Would an original, hand crank gatling gun be considered a machine gun? Technically since the cranking motion causes cartridges to be discharged, would it not be exempt? I am sorry if I am wrong regarding the method of discharge. I am not an expert on gatling guns, just curious.
 
No, Gatling guns are not NFA items. One trigger pull fires one round. From a legal standpoint it's a single shot rifle, or a stack of them actually. :)
 
Would an original one even be considered a firearm? I think they were originally made in 1860 or something.
 
An original would be an antique, a repro would just be a manually operated repeater. I don't know where the little .22 miniatures fall. Registered like a pistol because of sub-16" barrels? I don't guess the BATF would call a carriage a stock.

There is one reproduction of the early early Gatling gun, pre-brass cartridges. It uses "chargers" which are steel cylinders loaded with a Minie ball and a percussion cap. That one is legally just a muzzleloader... or a box of them going into the action.
 
From a legal standpoint it's a single shot rifle, or a stack of them actually.

actually it's not a rifle, since it cannot be shouldered, nor is it a pistol since it is not designed to be shot one handed....It's just a firearm.

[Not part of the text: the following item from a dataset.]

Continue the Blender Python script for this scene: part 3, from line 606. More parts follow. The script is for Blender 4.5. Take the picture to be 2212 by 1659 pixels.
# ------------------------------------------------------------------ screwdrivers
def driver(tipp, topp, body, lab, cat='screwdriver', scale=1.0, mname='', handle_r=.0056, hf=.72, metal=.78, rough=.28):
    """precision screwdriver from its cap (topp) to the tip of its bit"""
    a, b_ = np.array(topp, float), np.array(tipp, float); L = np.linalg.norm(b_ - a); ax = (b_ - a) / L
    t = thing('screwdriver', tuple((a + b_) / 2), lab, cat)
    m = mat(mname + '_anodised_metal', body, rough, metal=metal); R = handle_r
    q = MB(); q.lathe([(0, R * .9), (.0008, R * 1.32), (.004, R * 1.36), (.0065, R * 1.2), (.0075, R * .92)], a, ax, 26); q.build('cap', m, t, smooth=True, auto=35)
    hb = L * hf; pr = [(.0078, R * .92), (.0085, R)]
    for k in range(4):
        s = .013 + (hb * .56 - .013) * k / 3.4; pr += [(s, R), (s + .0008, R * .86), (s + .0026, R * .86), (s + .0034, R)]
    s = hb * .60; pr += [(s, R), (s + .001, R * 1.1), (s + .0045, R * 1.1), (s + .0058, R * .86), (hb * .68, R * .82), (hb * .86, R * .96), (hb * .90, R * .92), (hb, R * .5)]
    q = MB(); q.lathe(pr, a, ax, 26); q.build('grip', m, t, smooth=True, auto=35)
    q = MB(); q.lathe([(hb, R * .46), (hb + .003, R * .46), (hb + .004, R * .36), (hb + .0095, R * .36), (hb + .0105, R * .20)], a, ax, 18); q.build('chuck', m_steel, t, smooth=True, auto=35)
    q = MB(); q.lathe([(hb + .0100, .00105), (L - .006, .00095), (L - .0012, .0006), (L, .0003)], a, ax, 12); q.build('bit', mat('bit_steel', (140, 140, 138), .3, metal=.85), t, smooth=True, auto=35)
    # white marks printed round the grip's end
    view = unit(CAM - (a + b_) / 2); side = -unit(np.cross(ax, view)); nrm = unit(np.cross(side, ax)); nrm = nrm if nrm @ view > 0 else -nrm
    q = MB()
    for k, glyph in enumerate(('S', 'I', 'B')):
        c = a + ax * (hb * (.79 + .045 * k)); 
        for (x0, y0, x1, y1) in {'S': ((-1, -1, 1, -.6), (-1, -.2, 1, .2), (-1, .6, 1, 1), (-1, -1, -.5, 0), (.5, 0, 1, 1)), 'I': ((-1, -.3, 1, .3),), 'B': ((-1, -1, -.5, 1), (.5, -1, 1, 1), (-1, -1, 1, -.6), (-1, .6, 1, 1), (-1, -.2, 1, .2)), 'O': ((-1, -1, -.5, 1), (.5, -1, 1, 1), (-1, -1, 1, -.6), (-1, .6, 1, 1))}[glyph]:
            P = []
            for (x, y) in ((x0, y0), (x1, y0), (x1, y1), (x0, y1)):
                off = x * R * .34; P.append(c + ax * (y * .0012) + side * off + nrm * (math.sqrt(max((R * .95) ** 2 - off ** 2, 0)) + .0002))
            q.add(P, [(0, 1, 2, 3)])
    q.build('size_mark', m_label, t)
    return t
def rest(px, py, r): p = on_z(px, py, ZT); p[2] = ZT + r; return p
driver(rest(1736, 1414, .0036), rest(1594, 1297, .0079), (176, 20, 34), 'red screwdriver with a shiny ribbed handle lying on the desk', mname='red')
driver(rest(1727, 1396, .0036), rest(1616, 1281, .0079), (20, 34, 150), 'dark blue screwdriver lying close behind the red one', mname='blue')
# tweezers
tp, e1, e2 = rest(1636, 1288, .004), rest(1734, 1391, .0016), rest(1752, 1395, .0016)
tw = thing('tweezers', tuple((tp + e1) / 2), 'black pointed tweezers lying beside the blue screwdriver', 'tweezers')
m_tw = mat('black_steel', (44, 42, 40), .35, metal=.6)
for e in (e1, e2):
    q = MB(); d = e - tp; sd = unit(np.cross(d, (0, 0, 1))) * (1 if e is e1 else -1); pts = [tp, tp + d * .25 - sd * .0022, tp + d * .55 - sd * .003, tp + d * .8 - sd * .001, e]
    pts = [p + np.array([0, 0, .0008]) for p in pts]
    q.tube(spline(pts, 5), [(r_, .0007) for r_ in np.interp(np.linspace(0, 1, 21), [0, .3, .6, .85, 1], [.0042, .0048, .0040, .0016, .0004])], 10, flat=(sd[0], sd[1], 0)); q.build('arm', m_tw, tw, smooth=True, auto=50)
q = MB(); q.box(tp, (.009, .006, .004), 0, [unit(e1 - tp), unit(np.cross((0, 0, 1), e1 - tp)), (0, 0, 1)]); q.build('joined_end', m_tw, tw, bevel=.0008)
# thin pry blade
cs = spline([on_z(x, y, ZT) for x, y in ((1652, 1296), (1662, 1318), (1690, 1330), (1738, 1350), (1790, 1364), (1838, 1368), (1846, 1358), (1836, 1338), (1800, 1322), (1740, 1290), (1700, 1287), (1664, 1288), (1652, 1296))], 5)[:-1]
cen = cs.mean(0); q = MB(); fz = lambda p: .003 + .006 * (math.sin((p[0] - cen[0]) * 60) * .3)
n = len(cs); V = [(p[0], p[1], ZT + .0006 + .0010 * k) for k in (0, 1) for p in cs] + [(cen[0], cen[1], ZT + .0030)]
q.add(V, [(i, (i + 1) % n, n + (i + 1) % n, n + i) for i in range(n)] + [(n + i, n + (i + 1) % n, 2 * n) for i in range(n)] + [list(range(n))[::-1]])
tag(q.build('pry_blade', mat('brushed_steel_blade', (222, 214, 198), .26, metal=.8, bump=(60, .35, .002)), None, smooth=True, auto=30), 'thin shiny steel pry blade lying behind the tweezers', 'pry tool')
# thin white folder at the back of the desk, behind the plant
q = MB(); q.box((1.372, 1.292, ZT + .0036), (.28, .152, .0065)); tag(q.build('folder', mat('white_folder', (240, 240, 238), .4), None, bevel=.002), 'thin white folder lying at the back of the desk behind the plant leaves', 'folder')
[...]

And since it's not a rifle, it can't be short barreled rifle, so that is why it can have barrels shorter than 16".....Now if you somehow make a shoulder-able gatling gun, it would need 16" barrels.
 
If you put an electric motor on the crank, or some mechanical means (perhaps through a recoil linkage?), whereby the crank is activated by a single controlling switch, then you have an NFA-regulated machine gun. (This exactly is the principle behind the Minigun.) Even if you apply such a modification to a pre-1899 original antique Gatling gun, then I think the ATF would say that you've taken it out of the antique category and made it subject to the NFA.
 
Alexander is correct. I knew a guy who took one of the 10/22 "gatling gun kits" and decided that putting an electric drill on the spindle that was normally turned by the hand crank would be a FABULOUS idea. The ATF disagreed. The same would apply to adding a capacitor to an electronic trigger which would allow it to fire continuously with essentially one pull of the trigger.